Zwar wurde noch einiges in enger und unkomplizierter Abstimmung mit dem Zulieferer verbessert, aber insgesamt hat die Leistung des Valmet LS die Mitarbeiter in Wansdorf überzeugt und so erfolgte kürzlich der Kauf. Mittlerweile wurde auch ein Servicevertrag unterzeichnet, der neben der jährlichen Wartung und Kalibrierung der Messtechnik eine Aktualisierung der Software umfasst.

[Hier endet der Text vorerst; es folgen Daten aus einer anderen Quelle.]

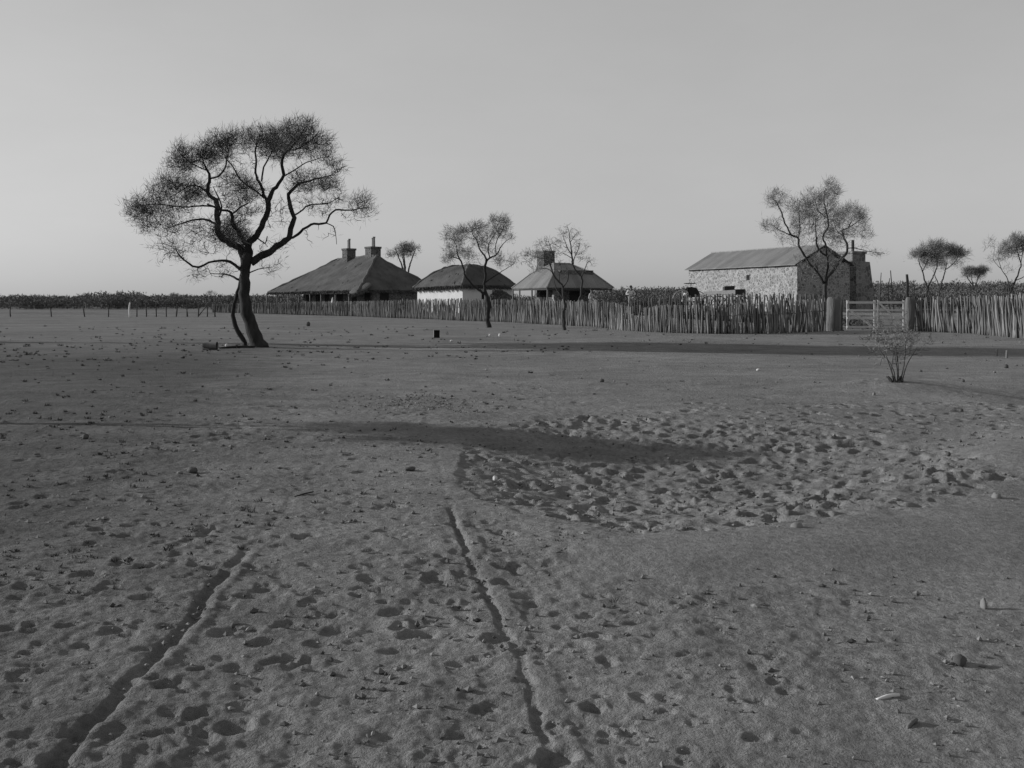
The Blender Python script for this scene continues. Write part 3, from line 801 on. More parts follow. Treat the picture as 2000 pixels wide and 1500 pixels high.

Die Messergebnisse haben sich als zuverlässig erwiesen und wir waren mit der Arbeit des Systems sehr zufrieden“, sagt Muth. Zudem lasse sich als Nebeneffekt auf Grundlage der Messergebnisse auch der Polymerverbrauch besser regeln."
Aber ein paar Streicheleinheiten nehmen die Mitarbeiter des Klärwerks Wansdorf gerne in Kauf –schließlich fühlen sie sich jetzt für die Inbetriebnahme der neuen Prozesswasserbehandlungsanlage und die Pflege der anspruchsvollen Planctomyceten bestens gerüstet.